## begin Task inputs

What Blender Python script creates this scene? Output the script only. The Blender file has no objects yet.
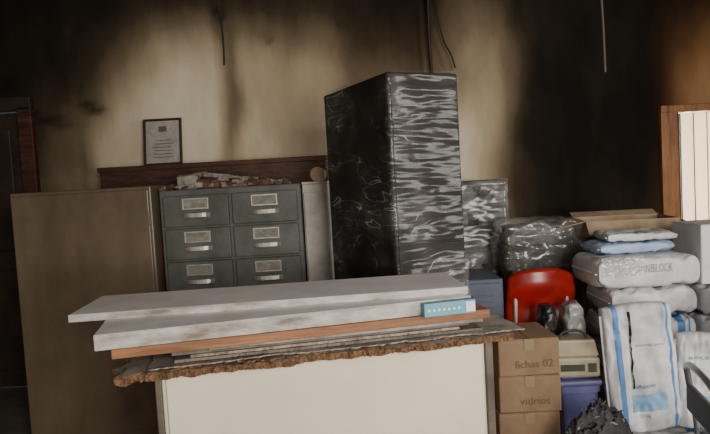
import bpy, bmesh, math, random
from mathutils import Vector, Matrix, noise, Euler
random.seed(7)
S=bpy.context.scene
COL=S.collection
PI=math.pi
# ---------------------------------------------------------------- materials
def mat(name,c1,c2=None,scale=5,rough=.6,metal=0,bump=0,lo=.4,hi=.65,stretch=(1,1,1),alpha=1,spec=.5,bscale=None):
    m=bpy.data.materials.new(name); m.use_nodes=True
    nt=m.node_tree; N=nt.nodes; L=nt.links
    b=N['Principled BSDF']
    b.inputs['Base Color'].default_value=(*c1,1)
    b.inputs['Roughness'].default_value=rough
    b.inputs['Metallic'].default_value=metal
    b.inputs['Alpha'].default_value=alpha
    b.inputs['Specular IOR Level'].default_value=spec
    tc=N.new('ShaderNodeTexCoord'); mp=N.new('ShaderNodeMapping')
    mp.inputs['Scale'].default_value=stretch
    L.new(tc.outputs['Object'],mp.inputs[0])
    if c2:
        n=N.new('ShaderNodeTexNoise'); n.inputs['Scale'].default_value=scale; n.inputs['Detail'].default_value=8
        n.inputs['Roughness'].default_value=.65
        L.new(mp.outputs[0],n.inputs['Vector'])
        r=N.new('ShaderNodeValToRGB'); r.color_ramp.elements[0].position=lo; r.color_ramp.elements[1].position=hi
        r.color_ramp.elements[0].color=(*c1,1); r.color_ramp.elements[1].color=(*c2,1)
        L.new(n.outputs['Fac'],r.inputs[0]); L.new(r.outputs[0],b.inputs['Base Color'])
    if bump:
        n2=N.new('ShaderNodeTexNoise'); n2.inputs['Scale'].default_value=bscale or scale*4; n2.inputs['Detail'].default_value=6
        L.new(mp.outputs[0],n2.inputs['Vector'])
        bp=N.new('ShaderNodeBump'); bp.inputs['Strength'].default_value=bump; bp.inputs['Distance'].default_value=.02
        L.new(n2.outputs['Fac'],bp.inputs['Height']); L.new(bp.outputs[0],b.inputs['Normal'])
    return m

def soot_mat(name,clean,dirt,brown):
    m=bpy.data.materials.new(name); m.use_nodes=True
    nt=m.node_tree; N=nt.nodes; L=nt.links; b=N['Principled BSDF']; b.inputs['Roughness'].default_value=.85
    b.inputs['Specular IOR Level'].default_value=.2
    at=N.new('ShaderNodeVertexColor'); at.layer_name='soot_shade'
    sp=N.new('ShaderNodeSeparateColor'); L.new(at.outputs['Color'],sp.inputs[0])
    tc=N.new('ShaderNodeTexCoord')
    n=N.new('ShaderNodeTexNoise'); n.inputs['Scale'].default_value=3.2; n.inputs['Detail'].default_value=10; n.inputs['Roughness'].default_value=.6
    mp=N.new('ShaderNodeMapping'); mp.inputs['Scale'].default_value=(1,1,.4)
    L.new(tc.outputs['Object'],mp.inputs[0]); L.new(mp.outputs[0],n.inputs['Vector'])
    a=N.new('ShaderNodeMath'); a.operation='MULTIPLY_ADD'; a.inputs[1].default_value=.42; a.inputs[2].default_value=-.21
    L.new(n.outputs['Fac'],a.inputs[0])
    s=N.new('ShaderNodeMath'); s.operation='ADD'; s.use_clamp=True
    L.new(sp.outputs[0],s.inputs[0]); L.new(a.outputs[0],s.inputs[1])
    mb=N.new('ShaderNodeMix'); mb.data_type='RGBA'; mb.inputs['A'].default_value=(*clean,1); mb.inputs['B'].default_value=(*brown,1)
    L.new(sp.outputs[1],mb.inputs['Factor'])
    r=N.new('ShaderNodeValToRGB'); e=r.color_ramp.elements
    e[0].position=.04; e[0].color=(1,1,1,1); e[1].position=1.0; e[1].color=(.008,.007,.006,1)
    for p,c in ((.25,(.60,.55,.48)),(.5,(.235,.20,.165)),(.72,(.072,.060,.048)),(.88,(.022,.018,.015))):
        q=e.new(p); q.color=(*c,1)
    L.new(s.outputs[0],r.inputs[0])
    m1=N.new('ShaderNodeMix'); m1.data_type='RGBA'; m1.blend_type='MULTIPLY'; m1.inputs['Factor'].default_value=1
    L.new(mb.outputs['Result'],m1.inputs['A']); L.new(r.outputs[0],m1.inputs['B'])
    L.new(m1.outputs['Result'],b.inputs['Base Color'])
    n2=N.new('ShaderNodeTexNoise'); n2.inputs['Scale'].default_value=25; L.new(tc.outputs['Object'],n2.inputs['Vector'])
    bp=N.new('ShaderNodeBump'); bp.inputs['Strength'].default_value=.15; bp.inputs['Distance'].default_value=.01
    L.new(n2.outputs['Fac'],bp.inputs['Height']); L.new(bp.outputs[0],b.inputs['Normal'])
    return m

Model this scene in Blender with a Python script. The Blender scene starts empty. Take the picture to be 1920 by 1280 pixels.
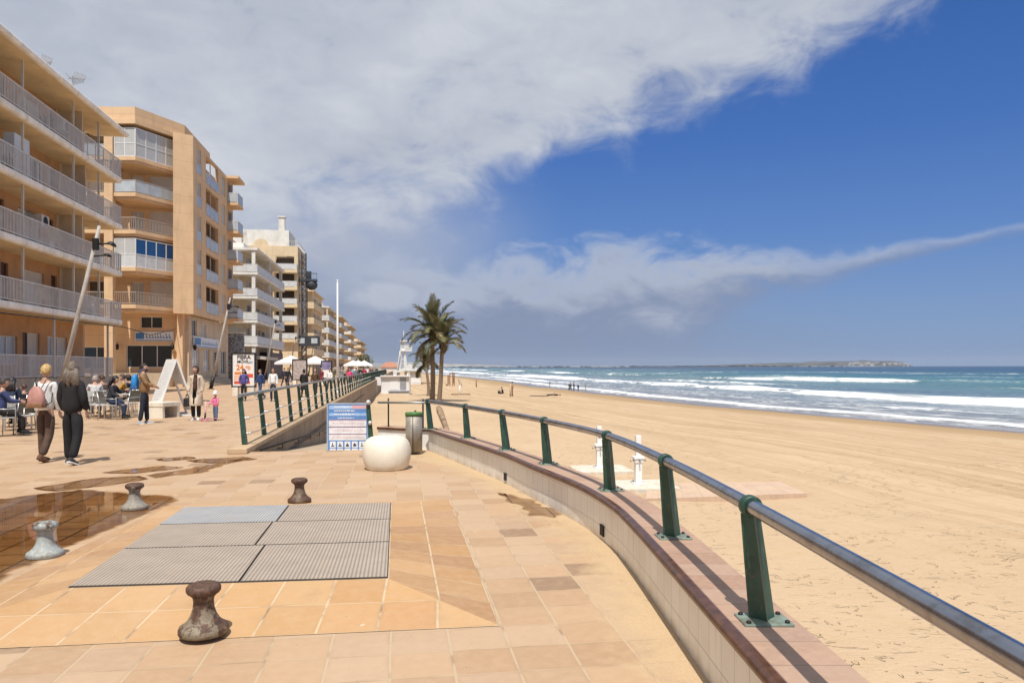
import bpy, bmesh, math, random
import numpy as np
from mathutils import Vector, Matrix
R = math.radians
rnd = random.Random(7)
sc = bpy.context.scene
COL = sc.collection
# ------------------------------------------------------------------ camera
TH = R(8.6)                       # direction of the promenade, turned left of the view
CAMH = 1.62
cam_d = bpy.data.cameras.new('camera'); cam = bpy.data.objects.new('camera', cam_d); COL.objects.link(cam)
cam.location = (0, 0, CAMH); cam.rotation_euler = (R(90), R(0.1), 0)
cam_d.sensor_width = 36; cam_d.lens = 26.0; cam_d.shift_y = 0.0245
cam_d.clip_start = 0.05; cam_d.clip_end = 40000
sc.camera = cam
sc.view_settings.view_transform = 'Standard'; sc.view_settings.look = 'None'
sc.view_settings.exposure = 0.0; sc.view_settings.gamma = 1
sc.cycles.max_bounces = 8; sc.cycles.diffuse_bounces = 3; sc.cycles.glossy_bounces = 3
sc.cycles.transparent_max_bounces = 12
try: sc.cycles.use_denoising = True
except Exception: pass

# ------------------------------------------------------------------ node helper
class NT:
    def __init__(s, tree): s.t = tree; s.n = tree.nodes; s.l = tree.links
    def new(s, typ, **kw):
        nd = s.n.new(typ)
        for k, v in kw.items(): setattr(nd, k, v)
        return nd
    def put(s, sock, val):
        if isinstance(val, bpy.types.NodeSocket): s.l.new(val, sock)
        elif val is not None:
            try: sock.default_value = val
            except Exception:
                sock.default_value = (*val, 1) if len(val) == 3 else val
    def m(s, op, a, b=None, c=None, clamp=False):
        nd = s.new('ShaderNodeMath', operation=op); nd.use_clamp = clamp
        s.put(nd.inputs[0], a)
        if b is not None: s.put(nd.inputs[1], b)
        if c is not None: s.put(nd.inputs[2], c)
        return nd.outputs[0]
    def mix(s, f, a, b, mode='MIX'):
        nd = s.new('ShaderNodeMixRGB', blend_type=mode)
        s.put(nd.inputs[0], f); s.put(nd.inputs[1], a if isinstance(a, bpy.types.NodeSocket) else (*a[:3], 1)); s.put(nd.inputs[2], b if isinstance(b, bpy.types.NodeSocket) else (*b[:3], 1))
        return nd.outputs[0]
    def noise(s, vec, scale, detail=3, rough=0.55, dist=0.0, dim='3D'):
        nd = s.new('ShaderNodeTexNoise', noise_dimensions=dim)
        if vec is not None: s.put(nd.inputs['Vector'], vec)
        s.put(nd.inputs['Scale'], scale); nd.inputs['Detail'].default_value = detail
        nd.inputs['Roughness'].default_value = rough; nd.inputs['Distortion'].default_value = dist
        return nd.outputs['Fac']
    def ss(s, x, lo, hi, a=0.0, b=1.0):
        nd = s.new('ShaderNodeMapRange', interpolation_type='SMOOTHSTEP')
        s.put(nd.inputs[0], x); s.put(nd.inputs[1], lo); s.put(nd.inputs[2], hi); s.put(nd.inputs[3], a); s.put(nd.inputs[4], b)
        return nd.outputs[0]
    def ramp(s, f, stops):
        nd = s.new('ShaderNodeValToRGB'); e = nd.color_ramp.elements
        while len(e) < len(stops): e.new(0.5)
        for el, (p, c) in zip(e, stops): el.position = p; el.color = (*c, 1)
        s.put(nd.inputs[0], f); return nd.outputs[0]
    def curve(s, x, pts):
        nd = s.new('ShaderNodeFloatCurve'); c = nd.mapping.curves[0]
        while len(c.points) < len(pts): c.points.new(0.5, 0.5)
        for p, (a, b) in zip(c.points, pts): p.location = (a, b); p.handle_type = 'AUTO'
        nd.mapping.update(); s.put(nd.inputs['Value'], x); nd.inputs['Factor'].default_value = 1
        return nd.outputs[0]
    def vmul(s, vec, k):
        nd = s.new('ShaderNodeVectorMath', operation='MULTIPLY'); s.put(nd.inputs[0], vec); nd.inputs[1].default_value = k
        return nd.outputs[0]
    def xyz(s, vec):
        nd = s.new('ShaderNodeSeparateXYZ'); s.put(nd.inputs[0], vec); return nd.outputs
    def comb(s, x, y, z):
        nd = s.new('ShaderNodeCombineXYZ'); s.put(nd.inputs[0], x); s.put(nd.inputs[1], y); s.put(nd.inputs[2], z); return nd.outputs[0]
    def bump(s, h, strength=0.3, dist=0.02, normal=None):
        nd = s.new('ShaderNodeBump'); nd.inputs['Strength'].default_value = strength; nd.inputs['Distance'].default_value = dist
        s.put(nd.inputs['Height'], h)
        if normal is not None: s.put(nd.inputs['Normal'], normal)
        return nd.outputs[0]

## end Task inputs

Do this:
Copy exactly, and copy only, the lines from the one with "Model this scene" to the one with "except Exception: pass", ends included. Pictures are not part of the copy.

Exercise response:
Model this scene in Blender with a Python script. The Blender scene starts empty. Take the picture to be 1920 by 1280 pixels.
import bpy, bmesh, math, random
import numpy as np
from mathutils import Vector, Matrix
R = math.radians
rnd = random.Random(7)
sc = bpy.context.scene
COL = sc.collection
# ------------------------------------------------------------------ camera
TH = R(8.6)                       # direction of the promenade, turned left of the view
CAMH = 1.62
cam_d = bpy.data.cameras.new('camera'); cam = bpy.data.objects.new('camera', cam_d); COL.objects.link(cam)
cam.location = (0, 0, CAMH); cam.rotation_euler = (R(90), R(0.1), 0)
cam_d.sensor_width = 36; cam_d.lens = 26.0; cam_d.shift_y = 0.0245
cam_d.clip_start = 0.05; cam_d.clip_end = 40000
sc.camera = cam
sc.view_settings.view_transform = 'Standard'; sc.view_settings.look = 'None'
sc.view_settings.exposure = 0.0; sc.view_settings.gamma = 1
sc.cycles.max_bounces = 8; sc.cycles.diffuse_bounces = 3; sc.cycles.glossy_bounces = 3
sc.cycles.transparent_max_bounces = 12
try: sc.cycles.use_denoising = True
except Exception: pass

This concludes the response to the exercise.